» Task directions
Copy all lines below containing "scene".
start Data segment
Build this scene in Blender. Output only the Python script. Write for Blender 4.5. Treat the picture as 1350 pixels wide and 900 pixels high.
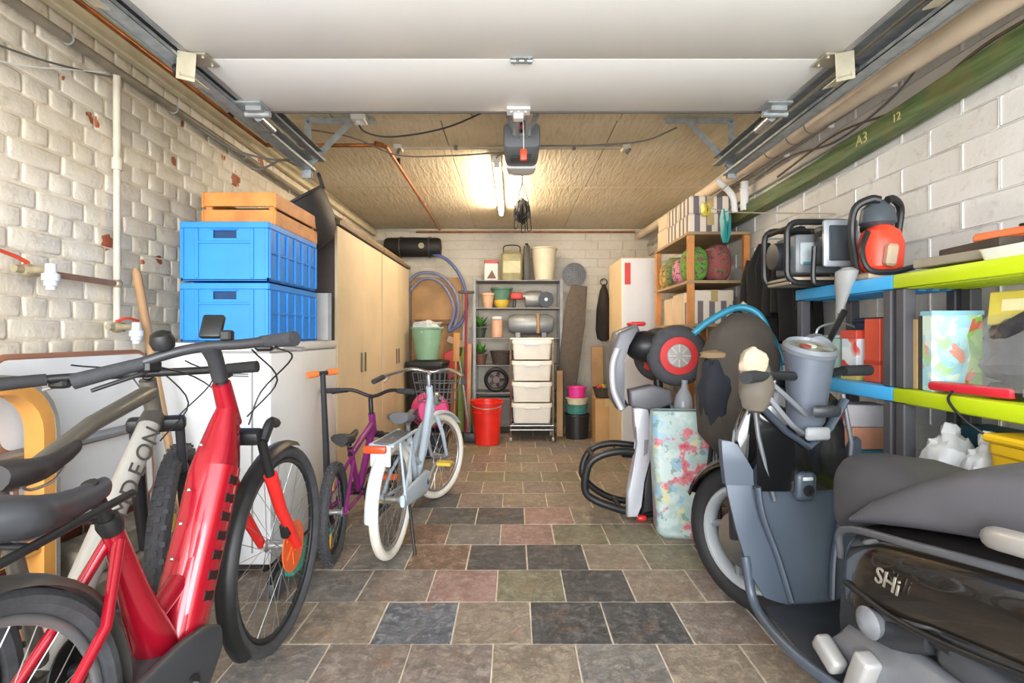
import bpy, bmesh, math, random
from mathutils import Vector, Matrix, Euler, noise
for o in list(bpy.data.objects): bpy.data.objects.remove(o)
sc = bpy.context.scene
C = sc.collection
random.seed(7)
PI = math.pi
V = Vector

# ---------------------------------------------------------------- camera, sky, exposure
cam = bpy.data.objects.new('camera', bpy.data.cameras.new('camera')); C.objects.link(cam)
cam.location = (0, 0, 1.13); cam.rotation_euler = (PI/2, 0, 0)
cam.data.sensor_width = 36; cam.data.lens = 690/1350*36
cam.data.shift_x = -2/1350; cam.data.shift_y = -8/1350
cam.data.clip_start = .02
sc.camera = cam
w = bpy.data.worlds.new('sky'); sc.world = w; w.use_nodes = True
bg = w.node_tree.nodes['Background']
bg.inputs[0].default_value = (.93, .97, 1.0, 1); bg.inputs[1].default_value = 1.6
sc.view_settings.view_transform = 'Standard'; sc.view_settings.look = 'None'
sc.view_settings.gamma = 1; sc.view_settings.use_curve_mapping = False
sc.view_settings.exposure = 1.5
# daylight through the open garage doorway behind the camera
pl = bpy.data.lights.new('doorway_daylight', 'AREA'); pl.shape = 'RECTANGLE'; pl.size = 4.4; pl.size_y = 2.6
pl.energy = 150; pl.color = (.97, .985, 1)
po = bpy.data.objects.new('doorway_daylight', pl); C.objects.link(po)
po.location = (0, -2.6, 1.45); po.rotation_euler = (PI/2, 0, 0)

# ---------------------------------------------------------------- helpers
def lin(c):
    if isinstance(c, str):
        c = [int(c[i:i+2], 16)/255 for i in (0, 2, 4)]
    return tuple(((x/12.92) if x <= .04045 else ((x+.055)/1.055)**2.4) for x in c) + (1,)

class NT:
    def __init__(s, m):
        m.use_nodes = True; s.t = m.node_tree; s.b = s.t.nodes['Principled BSDF']
    def n(s, typ, **k):
        nd = s.t.nodes.new(typ)
        for a, v in k.items():
            if a == 'ins':
                for i, q in v.items():
                    if isinstance(q, bpy.types.NodeSocket): s.t.links.new(q, nd.inputs[i])
                    else: nd.inputs[i].default_value = q
            else: setattr(nd, a, v)
        return nd
    def l(s, a, b): s.t.links.new(a, b)
    def mix(s, f, a, b, mode='MIX'):
        nd = s.n('ShaderNodeMix', data_type='RGBA', blend_type=mode)
        for i, q in ((0, f), (6, a), (7, b)):
            if isinstance(q, bpy.types.NodeSocket): s.l(q, nd.inputs[i])
            else: nd.inputs[i].default_value = q
        return nd.outputs[2]
    def ramp(s, f, stops, interp='LINEAR'):
        nd = s.n('ShaderNodeValToRGB'); r = nd.color_ramp; r.interpolation = interp
        while len(r.elements) < len(stops): r.elements.new(.5)
        for e, (p, c) in zip(r.elements, stops): e.position = p; e.color = c
        s.l(f, nd.inputs[0]); return nd.outputs[0]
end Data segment
» Output for this task
Build this scene in Blender. Output only the Python script. Write for Blender 4.5. Treat the picture as 1350 pixels wide and 900 pixels high.
sc = bpy.context.scene